I’m going to Oregon and I’m going fishing.
I’m leaving work for a full week in one big hurry. I’ve booked my flight.
Fly rods, reels, flies, waders, boots, rain gear, clothes, camera, notebook, whiskey (snake bites) all need to be packed.
I’m going to stand in rivers like the Deschutes, Crooked and Fall. Knee-to-waist-deep in their shifting story.
I’m going to stand in these rivers and cast flies to brookies, native rainbows and steelhead.
All the stress I’ve picked up and carried around like 80 pounds of crap in an 80 pound bag for the last 6 months will drift off, swirl from eddie to eddie, bust itself on the rocks and disappear downstream, dilute and no longer mine.

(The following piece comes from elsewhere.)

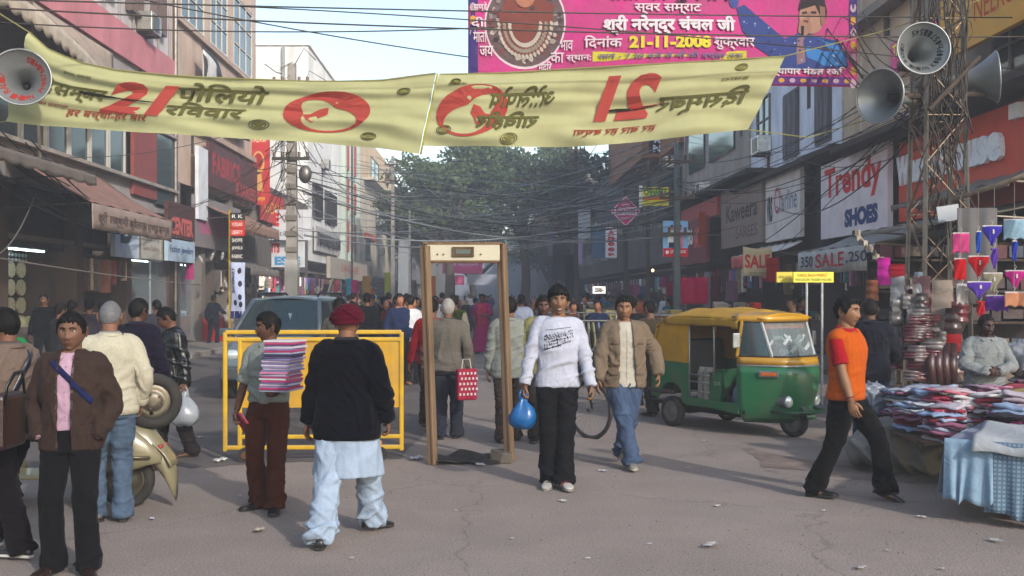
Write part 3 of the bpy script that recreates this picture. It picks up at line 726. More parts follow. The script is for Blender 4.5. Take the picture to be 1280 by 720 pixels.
def sign(L, out, s0, s1, z0, z1, bc, label, texts=(), name='shop_sign', thick=.12, frame=None, m=None, tilt=0, parts=None):
    root = thing(name, label, 'sign', S(L, (s0+s1)/2, z0)); Lo = L+out*thick
    part('board', root, m or PAINT, bc, (L+out*.0, Lo, s0, s1, z0, z1))
    if frame:
        e = .05
        for b in ((s0-e, s1+e, z1, z1+e), (s0-e, s1+e, z0-e, z0), (s0-e, s0, z0, z1), (s1, s1+e, z0, z1)): part('frame', root, METAL, frame, (L, Lo+out*.03, *b))
    a, b = (s0, s1) if out > 0 else (s1, s0)
    fn0 = quadmap(S(Lo, a, z0), S(Lo, b, z0)-S(Lo, a, z0), Vector((0, 0, z1-z0)), Vector((out, 0, 0)))
    for t in texts:
        body, u0, u1, v0, v1, c = t[:6]; kw = t[6] if len(t) > 6 else {}
        sh = kw.pop('shear', 0)
        f = lambda x, y, d=0, u0=u0, u1=u1, v0=v0, v1=v1, sh=sh: fn0(u0+(u1-u0)*x, v0+(v1-v0)*y+sh*x, d)
        text('lettering', body, root, c, f, **kw)
    return root, fn0
def awning(L, out, s0, s1, zt, zb, pr, col, label, val=.35, texts=(), scal=True, valc=None, wav=.03, name='awning'):
    root = thing(name, label, 'awning', S(L, (s0+s1)/2, zb)); r = random.Random(int(s0*10)); ph = r.random()*5
    n = max(8, int((s1-s0)/.2)); sag = lambda u, v: -.10*sin(pi*v)*(.6+.4*abs(sin(u*pi*max(1, (s1-s0)/1.5))))+.02*sin(u*37+ph)
    mb = MB(); mb.grid(lambda u, v: S(L+out*pr*v, s0+(s1-s0)*u, zt+(zb-zt)*v+sag(u, v)), n, 8); mb.build('canopy', TARP, root, col, smooth=True, solid=.015, world=True)
    def vf(u, v, d=0): return S(L+out*(pr+.02*sin(u*(s1-s0)*7+ph)*v+d), s0+(s1-s0)*u, zb-.01-val*v-(.04*abs(sin(u*(s1-s0)*6)) if scal else .01*sin(u*20))*v)
    mb = MB(); mb.grid(lambda u, v: vf(u, v), n*3, 3); mb.build('valance', TARP, root, valc or col, smooth=True, solid=.01, world=True)
    for t in texts:
        body, u0, u1, v0, v1, c = t[:6]
        if out > 0: f = lambda x, y, d=0: vf(u0+(u1-u0)*x, 1-(v0+(v1-v0)*y), d+.012)
        else: f = lambda x, y, d=0: vf(1-(u0+(u1-u0)*x), 1-(v0+(v1-v0)*y), d+.012)
        text('lettering', body, root, c, f, bold=.012)
    for a in (s0+.05, s1-.05): mb = MB(); mb.tube([S(L, a, zb-.1), S(L+out*pr, a, zb)], .018, 6); mb.build('strut', METAL, root, '5d5852', world=True)
    return root
def rect(px0, px1, pt, pb, L):
    "pixel rectangle on a facade: the vertical extent is read at the px0 side"
    a, b = s_of(px0, L), s_of(px1, L); return min(a, b), max(a, b), z_of(pb, a), z_of(pt, a)
LL, RL = -9.9, 8.95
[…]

I’m going to take pictures of the wildness of the northwest. The immense breath of rock, pine, whitewater and sky. Possibly a fish.
I will tie flies with cold fingers. I will tie them in the rain.
I will make casts that fall brilliantly short.
Rain will drip from the brim of my baseball hat and from pine boughs. The sky a crowded gray.
I will abandon frustration and anger for the humility that a broken leader teaches.
I will sit on boulders larger than imagination and simply listen. I will not interrupt.
Morning chill and possibility. Evening hush and perspective.
Heaven is still.
Solitude will remind me of the beauty of my wife, the pure music of my children. I will finally be awake.
I’m going to Oregon and I’m going fishing.